Andererseits hat in Berlin die AfD gut 15 Prozent der Zweitstimmen geholt. Die Linke in Brandenburg mehr 10 Prozent – das BSW auch noch einmal so viel. Was können wir daraus ablesen?
Die Zahlen zeigen uns, dass man nicht nur schauen muss, wo ist welche Partei stärkste Kraft geworden, sondern was steckt dahinter, wie sich das Stimmenverhältnis im Detail verteilt.
Die AfD hat besonders stark bei der Arbeiterklasse gepunktet. Ist das Profil der Partei auf diese Menschen zugeschnitten?

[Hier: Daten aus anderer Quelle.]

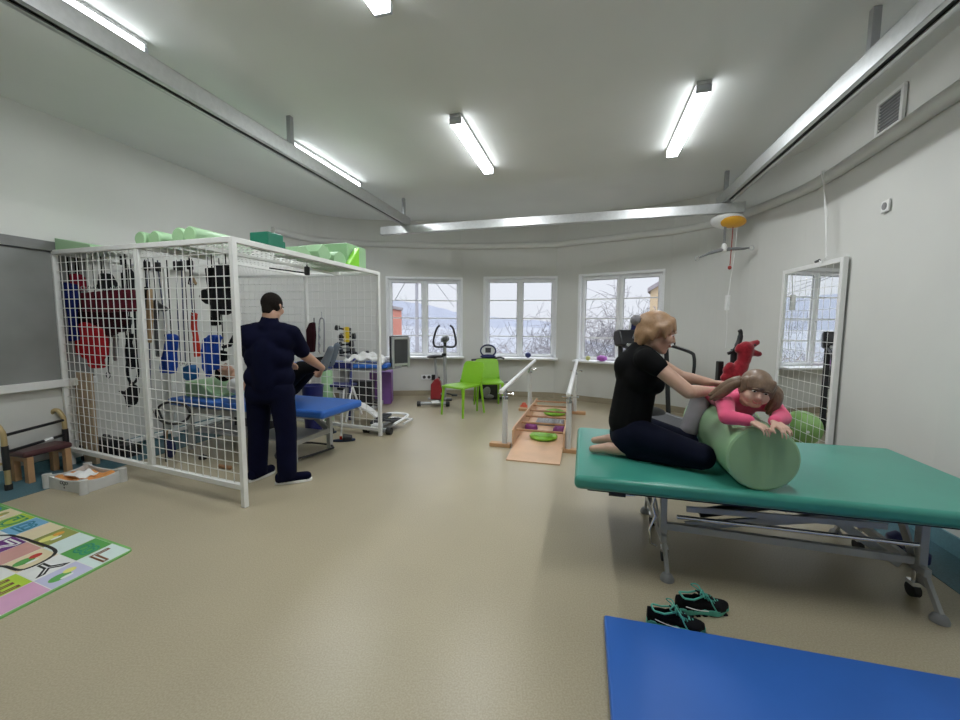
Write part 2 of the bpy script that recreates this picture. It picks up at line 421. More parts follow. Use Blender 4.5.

Die AfD ist eine Partei, die laut Programm möchte, dass der Staat sich in der Wirtschafts- und Sozialpolitik eher zurückzieht, also diese dem freien Markt überlässt. Sie will beispielsweise Steuern senken. Wir wissen aus der Forschung, dass das die Ungleichheit weiter erhöht, was die Arbeiterschicht wahrscheinlich gar nicht will. Sie ist somit eher weniger geeignet für Menschen aus der Arbeiterschicht. Die Partei ruft aber seit Jahren: 'Migration ist das wichtigste Thema für dieses Land. Wer das auch so sieht, wählt AfD. Alles andere ist erst einmal egal.' Und das scheint bei Menschen aus der Arbeiterklasse gut zu funktionieren.
Das sind also Proteststimmen?
Einerseits ja, andererseits nein. Denn auch Friedrich Merz ist migrationskritisch unterwegs. Trotzdem kann seine CDU die Menschen in dem Thema nicht gleichstark abholen wie die AfD. Warum ist das so? Weil die Wählerinnen und Wähler es ihm nicht zutrauen, womöglich bringen sie die vielen Geflüchteten aus 2015 mit Angela Merkel und der CDU in Verbindung.
Außerdem liegt die Landtagswahl in Brandenburg gar nicht so lange zurück. Mit Blick auf Dietmar Woidkes Wiederwahl und den enormen Verlusten der SPD bei der Bundestagswahl 2025, auch in Brandenburg, muss man sagen, dass die Wählerinnen und Wähler sehr zwischen einer Landtags- und Bundestagswahl zu unterscheiden wissen. Ich bin mit dem Begriff 'Protestwahl' deshalb etwas vorsichtiger.
Herr Thomeczek, vielen Dank für das Gespräch.